Nevertheless, the teenager was still gutted about her performance in the decider and was reduced to tears while sitting at her courtside seat after the match.

Gauff buried her head in her towel and was consoled by tournament director Amalie Mauresmo, before composing herself for the post-match presentation.

However the tears flowed once again as she thanked her supporters in her runner-up speech.

"The past couple months have truly been amazing and you totally deserve it," Gauff told her 21-year-old opponent.

"Hopefully we can play each other in more finals, and maybe I can get a win on you one of these days!"

Coco Gauff, pictured here in tears in her runner-up speech at the French Open.
Coco Gauff broke down in tears in her runner-up speech at the French Open. (Photo by Tim Clayton/Corbis via Getty Images)

The 18-year-old once again broke down in tears during her press conference as she reflected on what could have been.

“I feel like, throughout my career, and even in juniors, the reason I had success so early is that I was able to see that level and then go back and practice and try to reach that level," she said.

"Now that I have seen the level - this level of No.1 and 35 matches (won in a row by Swiatek), I know what I have to do.

“I’m sure I’m going to play her in another final and, hopefully, it’s a different result.”

Fans and commentators were left gutted for Gauff but predicted big things for her future.

Iga Swiatek continues dominant run in women's tennis

Having won her past six tournaments and improving her record to 42-3 this season, Swiatek has emerged as a dominant figure in women's tennis.

The 23-time grand slam champion Serena Williams has been out of action for nearly a year and Australia's three-time major champion Ash Barty announced in March she was retiring at age 25 and relinquishing the No.1 ranking.

"Two years ago, winning this title was something amazing. Honestly, I wouldn't expect it, ever," Swiatek said.

"But this time, I feel like I worked hard and did everything to get here, even though it was pretty tough. The pressure was big."

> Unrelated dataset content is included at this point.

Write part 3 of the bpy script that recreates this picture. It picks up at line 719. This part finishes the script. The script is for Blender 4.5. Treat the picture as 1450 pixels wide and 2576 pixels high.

Coco Gauff and Iga Swiatek, pictured here with their trophies in the French Open post-match ceremony.
Coco Gauff and Iga Swiatek pose with their trophies in the French Open post-match ceremony. (Photo by John Berry/Getty Images)

Swiatek broke serve right from the get-go, with plenty of help from Gauff, who put a forehand into the net, double-faulted, dumped a forehand into the net, and pushed another forehand long.

When Gauff's work-in-progress forehand betrayed her again, Swiatek was quickly up 4-0 and the set was all-but gone.

Gauff began the second set by breaking Swiatek for the only time, and then holding to go up 2-0.

But it was to no avail, and Gauff ended with more unforced errors (23-16) and fewer winners - 14 for her and 18 for Swiatek.

Swiatek is not just winning, but winning easily.

She has already won 16 sets this year 6-0, and it's only early June.